By Human Rights Watch  •  February 1, 2013

Cover HRW World Report 2013Burma’s human rights situation remained poor in 2012 despite noteworthy actions by the government toward political reform. In April, opposition leader Aung San Suu Kyi and her National League for Democracy party won 43 of 44 seats it contested in a parliamentary by-election; the parliament consists of 224 seats in the upper house and 440 in the lower house, the majority of which remain under the control of military representatives or former military officers. 

President Thein Sein welcomed back exiles during the year, and released nearly 400 political prisoners in five general prisoner amnesties, although several hundred are believed to remain in prison. Freed political prisoners face persecution, including restrictions on travel and education, and lack adequate psychosocial support. Activists who peacefully demonstrated in Rangoon in September have been charged with offenses. In August 2012, the government abolished pre-publication censorship of media and relaxed other media restrictions, but restrictive guidelines for journalists and many other laws historically used to imprison dissidents and repress rights such as freedom of expression remain in place.

Armed conflict between the Burmese government and the Kachin Independence Army (KIA) continued in Kachin State in the north, where tens of thousands of civilians remain displaced. The government has effectively denied humanitarian aid to the displaced Kachin civilians in KIA territory. In conflict areas in Kachin and Shan States, the Burmese military carried out extrajudicial killings, sexual violence, torture, forced labor, and deliberate attacks on civilian areas, all which continue with impunity. Ceasefire agreements in ethnic conflict areas of eastern Burma remain tenuous.

Deadly sectarian violence erupted in Arakan State in June 2012 between ethnic Arakanese Buddhists and ethnic Rohingya Muslims, a long-persecuted stateless minority of approximately one million people. State security forces failed to protect either community, resulting in some 100,000 displaced, and then increasingly targeted Rohingya in killings, beatings, and mass arrests while obstructing humanitarian access to Rohingya areas and to camps of displaced Rohingya around the Arakan State capital, Sittwe.
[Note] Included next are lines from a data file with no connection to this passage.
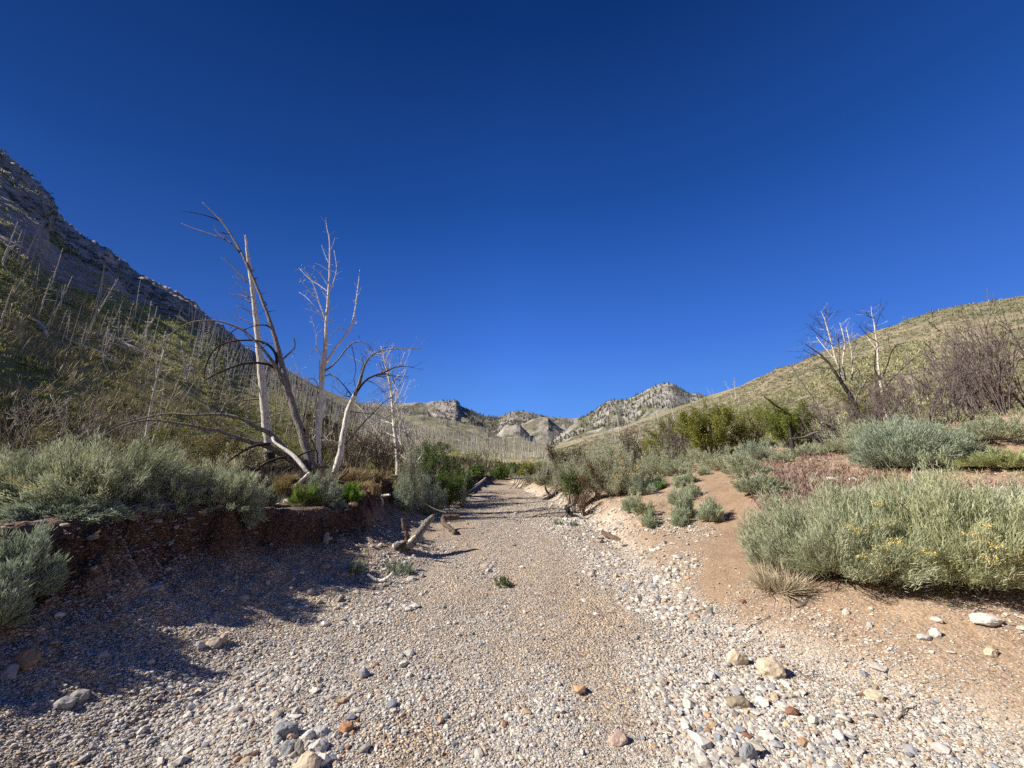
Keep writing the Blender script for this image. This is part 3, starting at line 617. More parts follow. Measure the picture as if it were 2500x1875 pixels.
def shrub(px, py, wpx, ptop, kind, label, cols=SAGE, seed=1, name="sagebrush", cat="shrub", group=None, K=90, leaves=110, ll=.05, lw=.007, stems=True, flowers=0, fcol=(.62, .45, .12), share=None, depth=None, rot=None, stemcol=(.20, .155, .11), **kw):
    if depth is None: p = hit(px, py)
    else:
        q = P(px, py, depth); p = Vector((q.x, q.y, gz(q.x, q.y)))
    dep = p.y * CP + (p.z - EYE) * SP
    R = wpx * dep / FPX / 2
    x_, y_, z_ = ray(px, ptop); Ht = EYE + z_ * (math.hypot(p.x, p.y) / math.hypot(x_, y_)) - p.z
    Ht = max(Ht, .08)
    root = empty(name, p, label, cat, group)
    # overlapping plants stand at different depths; their crowns may touch
    if share and share in cache:
        m1_, m2_, R0, H0 = cache[share]
    else:
        m1_, b0, mid, tip = plume_shrub("foliage", seed, R, Ht, K, leaves, ll, lw, cols, kind, **kw)
        m2_ = stem_mesh("stems", b0, mid, tip, max(.004, R * .012), stemcol) if stems else None
        R0, H0 = R, Ht
        if share: cache[share] = (m1_, m2_, R0, H0)
        root["_tip"] = 0
        if flowers:
            g = np.random.default_rng(seed + 99)
            cand = np.argsort(-(tip[:, 2] / Ht * .4 - tip[:, 1] / R))[:max(flowers * 3, 6)]; g.shuffle(cand)
            for j in cand[:flowers]:
                n = 70; pp = tip[j] * 1.0 + g.normal(0, 1, (n, 3)) * np.array([.035, .03, .018]) * max(1, dep * .16)
                d = g.normal(0, 1, (n, 3)); d /= np.linalg.norm(d, axis=1, keepdims=True); w = np.cross(d, g.normal(0, 1, (n, 3))); s_ = .009 * max(1, dep * .2)
                v = np.stack([pp, pp + d * s_, pp + w * s_], 1).reshape(-1, 3)
                c = np.array(fcol) * g.uniform(.7, 1.2, (n, 1))
                fm = fast_mesh("flower_cluster", v, np.arange(n * 3).reshape(-1, 3), np.repeat(c, 3, 0), False, M_dry)
                link("flower_cluster", fm, root)
        if "_tip" in root: del root["_tip"]
    f = link("foliage", m1_, root); sc = (R / R0, R / R0, Ht / H0)
    rz = rot if rot is not None else (random.Random(seed * 7 + int(px)).uniform(0, 6.28) if share else 0)
    f.scale = sc; f.rotation_euler.z = rz
    if m2_: s = link("stems", m2_, root); s.scale = sc; s.rotation_euler.z = rz
    return root
# --- bare branching shrubs and trees
def grow(tb, p, d, L, r, lvl, rn, droop=0.0, up=.15, bend=.25, kids=(3, 5), sides=4, shrink=.62, spread=.7, minr=.0015):
    n = 5; pts = [p.copy()]; dd = d.normalized()
    for i in range(n):
        dd = (dd + Vector((rn.gauss(0, bend), rn.gauss(0, bend), rn.gauss(0, bend) + up - droop * i / n)) * .35).normalized()
        pts.append(pts[-1] + dd * (L / n))
    tb.tube(pts, [max(minr, r * (1 - .72 * i / n)) for i in range(n + 1)], sides, False)
    if lvl <= 0: return
    for k in range(rn.randint(*kids)):
        i = rn.randint(1, n - 1); t = pts[i]
        ax = (pts[i + 1] - pts[i]).normalized(); o = Vector((rn.gauss(0, 1), rn.gauss(0, 1), rn.gauss(0, .8))); o = (o - ax * o.dot(ax)).normalized()
        grow(tb, t, (ax + o * rn.uniform(.4, 1) * spread), L * shrink * rn.uniform(.6, 1.1) * (1 - .35 * i / n), r * (1 - .72 * i / n) * .62, lvl - 1, rn, droop, up, bend, kids, max(3, sides - 1), shrink, spread, minr)
bare_cache = {}
def bare_shrub(px, py, wpx, ptop, label, seed=1, m=None, depth=None, stems=14, lvl=3, name="bare_shrub", cat="shrub", group=None, share=None, lean=(0, 0), r=.012, upk=.12, mirror=False, leaves=0, lcols=None, kids=(2, 4)):
    p = hit(px, py) if depth is None else None
    if p is None: q = P(px, py, depth); p = Vector((q.x, q.y, gz(q.x, q.y)))
    dep = p.y * CP + (p.z - EYE) * SP; R = wpx * dep / FPX / 2
    x_, y_, z_ = ray(px, ptop); Ht = max(.2, EYE + z_ * (math.hypot(p.x, p.y) / math.hypot(x_, y_)) - p.z)
    root = empty(name, p, label, cat, group)
    key = share or (name, seed)
    if key not in bare_cache:
        rn = random.Random(seed); tb = Tubes()
        for k in range(stems):
            a = rn.uniform(0, 2 * math.pi); rr = rn.random() ** .6
            d = Vector((math.cos(a) * rr * R * .9 + lean[0] * R, math.sin(a) * rr * R * .9 + lean[1] * R, Ht * rn.uniform(.85, 1.25) * (1 - .2 * rr)))
            grow(tb, Vector((math.cos(a) * .08 * R, math.sin(a) * .08 * R, -.03)), d, d.length * .8, r * rn.uniform(.7, 1.2), lvl, rn, 0, upk, .3, kids, 4, .6, .65, .0022 + dep * .00018)
        bare_cache[key] = (tb.mesh("branches", m or M_twig), R, Ht, tb)
    me, R0, H0, tb = bare_cache[key]
    o = link("branches", me, root); o.scale = ((-1 if mirror else 1) * R / R0, R / R0, Ht / H0)
    if leaves:
        g = np.random.default_rng(seed + 5); vs_ = np.array([tuple(v) for v in tb.v]); vs_ = vs_[vs_[:, 2] > .15 * H0]
        i = g.integers(0, len(vs_), leaves // 6); i = np.repeat(i, 6); n = len(i)
        pp = vs_[i] + g.normal(0, .05 * max(1, dep * .09), (n, 3)); d = g.normal(0, 1, (n, 3)); d /= np.linalg.norm(d, axis=1, keepdims=True); w = np.cross(d, g.normal(0, 1, (n, 3))); w /= np.linalg.norm(w, axis=1, keepdims=True)
        s_ = .017 * max(1, dep * .10); v = np.stack([pp, pp + d * s_ + w * s_ * .5, pp + d * s_ * 2, pp + d * s_ - w * s_ * .5], 1).reshape(-1, 3)
        lc = np.array(lcols); t = np.repeat(g.random(n // 6 + 1), 6)[:n] * .6 + g.random(n) * .4; a_ = t * (len(lc) - 1.001); i0 = a_.astype(int)
        c = lc[i0] * (1 - (a_ - i0)[:, None]) + lc[np.minimum(i0 + 1, len(lc) - 1)] * (a_ - i0)[:, None]
        link("foliage", fast_mesh("foliage", v, np.arange(n * 4).reshape(-1, 4), np.repeat(c, 4, 0), False, M_leafg), root)
    return root


# ------------------------------------------------------------------ the near dead trees, traced limb by limb at their own distances
def c2(cx, cy): return 400 + .4642 * cx, 480 + .4642 * cy
def c5(cx, cy): return 1850 + .3315 * cx, 700 + .3315 * cy
class DeadTree:
    def __init__(s, name, label, base, Y, lean, conv, crop, seed, cat="tree", group=None, sides=10):
        s.conv = conv; s.k = crop; s.Y = Y; s.lean = lean; s.rn = random.Random(seed); s.sides = sides
        px, py = conv(*base); q = P(px, py, Y); s.o = Vector((q.x, Y, q.z)); s.zb = gz(q.x, Y); s.rng = s.rn
        s.root = empty(name, (q.x, Y, s.zb), label, cat, group)
    def pt(s, cx, cy, dy=0.0):
        px, py = s.conv(cx, cy); q = P(px, py, s.Y); h = max(0, q.z - s.zb); return P(px, py, s.Y + s.lean * h + dy)
    def limb(s, part, m, trace, dy=(0, 0), twigs=0, tl=.35, sub=5, root=False, sides=None, wob=.06, label=None):
        n = len(trace); pr = []
        for i, t in enumerate(trace):
            f = i / max(1, n - 1); p = s.pt(t[0], t[1], dy[0] + (dy[1] - dy[0]) * f)
            w = t[2] if len(t) > 2 else None
            pr.append([p, w])
        ws = [w for _, w in pr if w is not None]; w0 = ws[0] if ws else 7; w1 = ws[-1] if len(ws) > 1 else 1.6
        for i in range(n):
            w = pr[i][1] if pr[i][1] is not None else w0 + (w1 - w0) * i / max(1, n - 1)
            p = pr[i][0]; dep = p.y * CP + (p.z - EYE) * SP; pr[i] = (p, max(.0035, w * s.k * dep / FPX / 2))
        if root: p = pr[0][0].copy(); g_ = gz(p.x, p.y); pr.insert(0, (Vector((p.x, p.y, min(g_, p.z) - .15)), pr[0][1] * 1.12))
        pts, rad = spline(pr, sub)
        # small natural kinks
        for i in range(1, len(pts) - 1):
            a = rad[i] * .10; pts[i] = pts[i] + Vector((s.rn.uniform(-a, a), s.rn.uniform(-a, a), s.rn.uniform(-a, a)))
        tb = Tubes(); tb.tube(pts, rad, sides or (s.sides if rad[0] > .03 else 6), True, wob, s.rn)
        for k in range(int(twigs * 1.7)):
            i = s.rn.randint(len(pts) // 3, len(pts) - 2); ax = (pts[i + 1] - pts[i]).normalized()
            o = Vector((s.rn.gauss(0, 1), s.rn.gauss(0, .7), s.rn.gauss(.3, .8))); o = (o - ax * o.dot(ax)).normalized()
            grow(tb, pts[i], ax * .5 + o, tl * s.rn.uniform(.3, 1), max(.004, rad[i] * .4), 1 if tl > .2 else 0, s.rn, 0, .1, .3, (0, 2), 4, .5, .6, .0028)
        me = tb.mesh(part, m, s.o); o = link(part, me, s.root, s.o - s.root.location)
        if label: o["label"] = label
        return o
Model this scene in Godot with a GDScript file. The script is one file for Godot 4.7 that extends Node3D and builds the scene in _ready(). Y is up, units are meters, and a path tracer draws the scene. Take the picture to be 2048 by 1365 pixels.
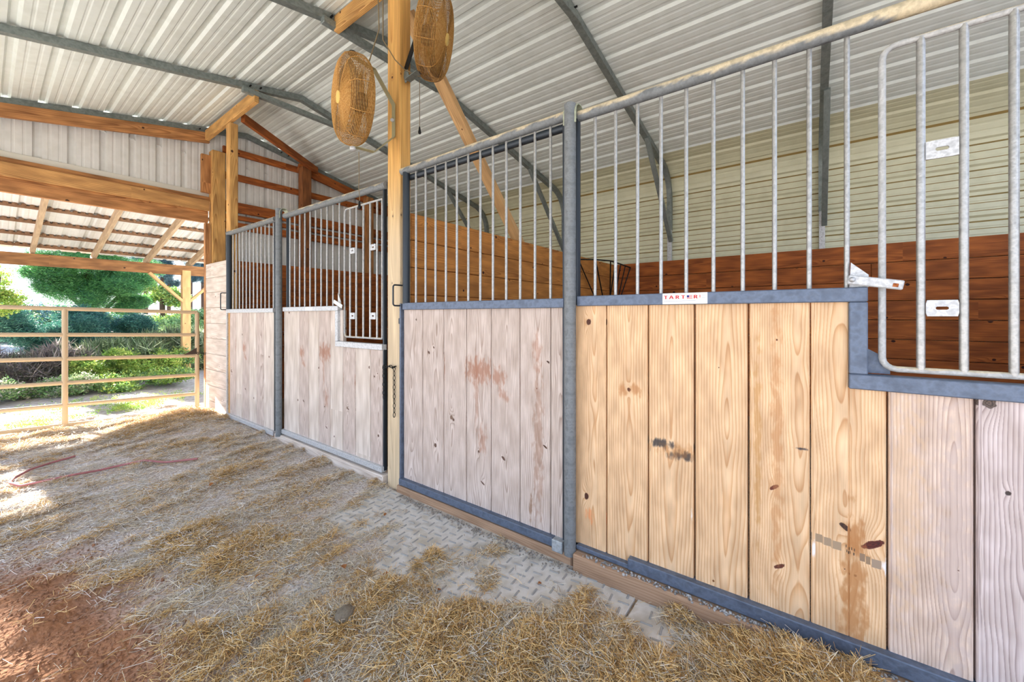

Sectarian violence broke out again in 9 of the state’s 17 townships in October, including in several townships that did not experience violence in June, resulting in an unknown number of deaths and injuries, the razing of entire Muslim villages, and the displacement of an additional 35,000 persons. Many of the displaced fled to areas surrounding Sittwe, where they also experienced abuses, such as beatings by state security forces.

Despite serious ongoing abuses, foreign governments—including the United States and the United Kingdom—expressed unprecedented optimism about political reforms and rapidly eased or lifted sanctions against Burma, while still condemning the abuses and violence.